IN-PERSON: Applying Education

Teaching and Learning Conference
Interdisciplinary Peer-to-Peer Learning in Design and Policy: Rhizome at Virginia Tech
G. Hamming
3:30 pm - 5:00 pm

Abstract

Launched in Fall 2021, the Rhizome Living-Learning Community is a partnership between Virginia Tech’s College of Architecture, Arts, and Design and Division of Student Affairs. Featuring an interdisciplinary, multigenerational mix of curricular and co-curricular experiences, it aims to help undergraduate students gain the skills and perspectives to tackle complex global challenges through a combination of design thinking, systems thinking, sustainable development, and project-based learning. Yearly learning is centered on one of the seventeen United Nations Sustainable Development Goals, and approaches a complex global challenge from both global and local perspectives.
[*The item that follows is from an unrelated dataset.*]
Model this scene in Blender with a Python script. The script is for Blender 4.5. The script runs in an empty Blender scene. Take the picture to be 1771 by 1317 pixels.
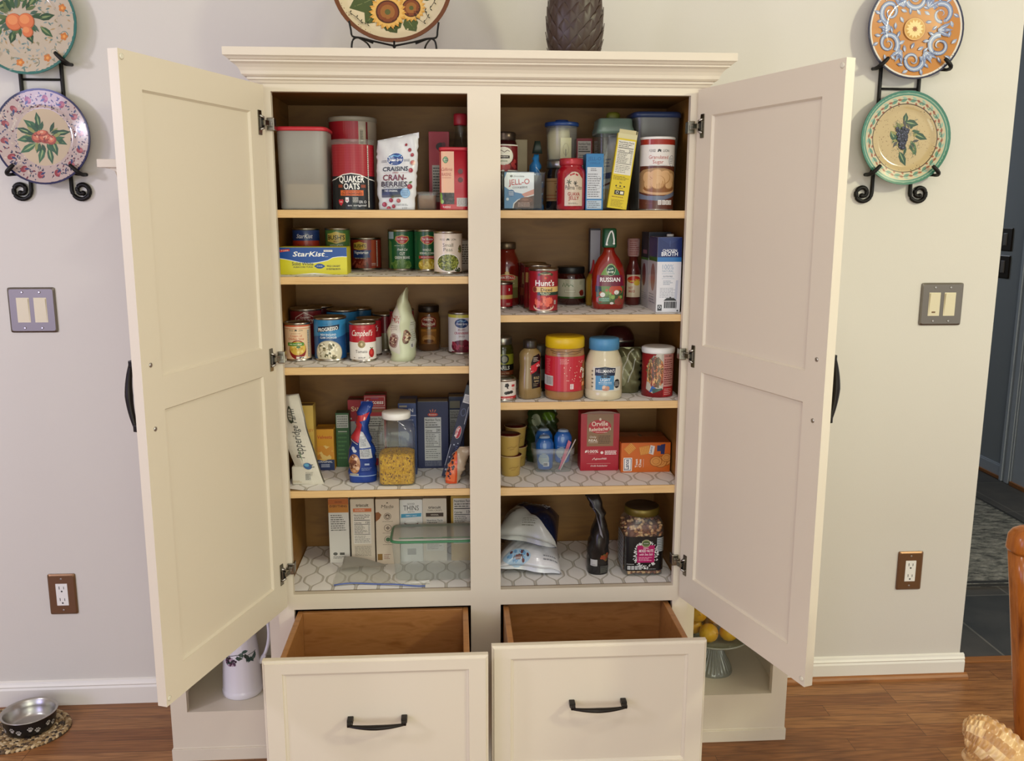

The culmination of the year is a sustained and iterative project in collaboration with a community partner, offering design-based solutions to one or more problems faced by that partner. In Rhizome’s first year, the theme was food insecurity and sustainable agriculture, with the focus shifting to sustainable cities and communities in the second. This paper reflects on these first two years of Rhizome, in particular on the challenges and possibilities represented by Rhizome’s unique blended emphasis on policy and design interventions. How do design and engineering students understand their relationships to policy? How do students in the humanities and sciences contribute to design projects? How does peer-to-peer learning—specifically, organization into interdisciplinary design teams—impact students’ understanding of their roles in addressing complex global challenges? By answering these and related questions, this paper offers guidance and possibilities for the creation and sustenance of similar living-learning communities.

Biography

Grant Hamming is a Collegiate Assistant Professor at Virginia Tech and the Program Director of the Rhizome Living-Learning Community. He earned his PhD in the History of Art from Stanford University in 2016, and has held postdoctoral fellowships at the Harvard Art Museums and the Rollins Museum of Art. His research and teaching interests include design history, transnationalism, modernism, and sustainability.